Column name (even with table_name.) works, column alias also works. Why do you think your syntax should work? It is not explicitely listed in the manual.
[16 Dec 2005 13:11] Dave Juntgen
This syntax should work becuase it worked in MySQL 4.0.
[16 Dec 2005 14:59] Dave Juntgen
C program that dumps out the MYSQL_FIELD structure for a given field # on a the returned result.

Attachment: dave.c (text/plain), 1.77 KiB.

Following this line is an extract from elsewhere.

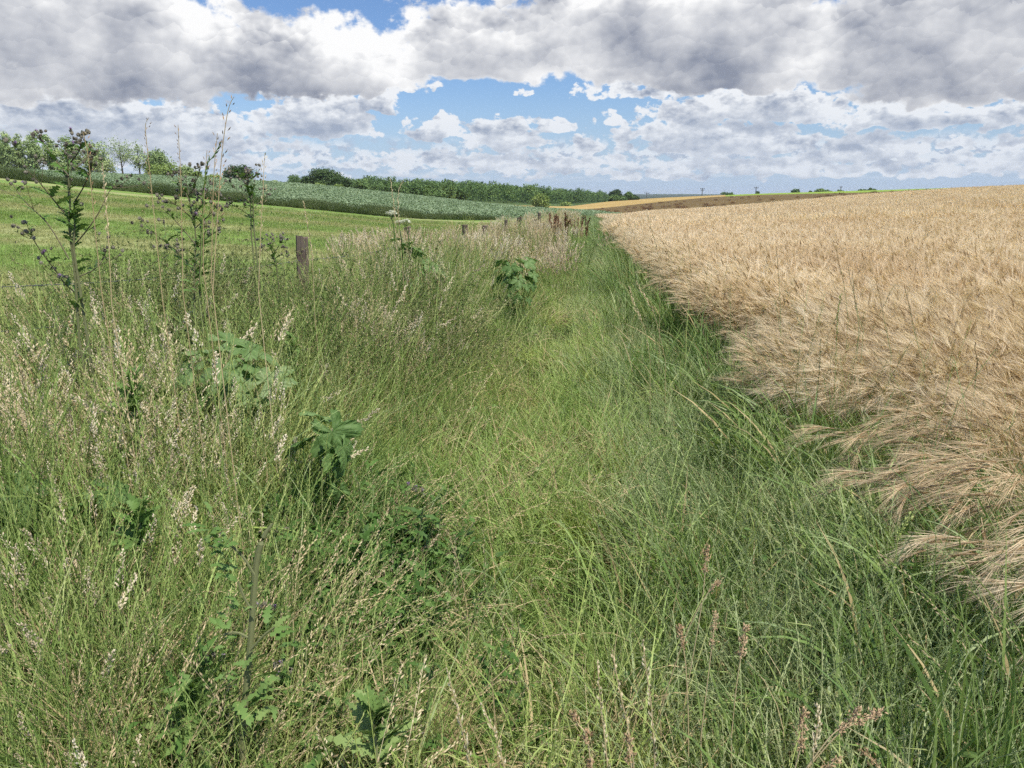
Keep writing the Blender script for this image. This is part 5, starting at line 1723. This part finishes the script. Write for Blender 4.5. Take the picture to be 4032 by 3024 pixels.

[19 Dec 2005 3:01] Dave Juntgen
If this isn't a bug then why does the example work in MySQL 4.0?
[19 Dec 2005 8:01] Valeriy Kravchuk
Sorry, but this behaviour was explicitely changed in 4.1.4, and it is documented (http://dev.mysql.com/doc/refman/4.1/en/news-4-1-4.html):

"Support of usage of column aliases qualified by table name or alias in ORDER BY and GROUP BY was dropped. For example the following query SELECT a AS b FROM t1 ORDER BY t1.b is not allowed. One should use SELECT a AS b FROM t1 ORDER BY t1.a or SELECT a AS b FROM t1 ORDER BY b instead. This was non-standard (since aliases are defined on query level not on table level) and caused problems with some queries."

There are many incompatible changes among versions 4.0 and 4.1. I beieve, they are all documented. This is just one of them. Previous behaviour was non-standard. I am sorry, but I can't change it.
[19 Dec 2005 18:12] Dave Juntgen
I appoligize, I searched all over the MySQL site before submitting this bug report.